An Efficient and Autonomous Planning Scheme for Deploying IoT Services in Fog Computing: A Metaheuristic-Based Approach

Abstract

The fog computing paradigm is a promising concept to overcome the exponential increase in data volume in Internet of Things (IoT) applications. This paradigm can support delay-sensitive IoT applications by extending cloud services to the network edge. However, fog computing faces challenges such as resource allocation for applications at the network edge due to limited resources as well as its heterogeneous and distributed nature. This is in line with the goals of microservice architecture and develops the placement of microservice-based IoT applications. The IoT service placement problem (SPP) on fog nodes is known as non-deterministic polynomial-time (NP)-hard. In this study, we introduce a meta-heuristic approach named SPP-differential evolution algorithm (DEA) to handle SPP, which originates from the DEA with a shared parallel architecture. The proposed method takes advantage of the scalable and deployable nature of microservices to minimize the resource utilization and delay as much as possible. SPP-DEA is developed based on monitoring, analysis, decision-making, and execution with knowledge bas (MADE-k) autonomous planning model with the aim of compromise between service cost, response time, resource utilization, and throughput.
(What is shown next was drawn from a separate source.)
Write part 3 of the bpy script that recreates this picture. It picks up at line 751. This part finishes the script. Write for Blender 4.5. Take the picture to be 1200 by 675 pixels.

In order to address the computational complexity of the problem, we consider the resource consumption distribution and service deployment priority in the placement process. In order to evaluate the quality of placement in SPP-DEA, extensive experiments have been performed on a synthetic fog environment. The simulation results show that compared to the state-of-the-art approaches, SPP-DEA reduces the service cost and waiting time by 16% and 11%, respectively.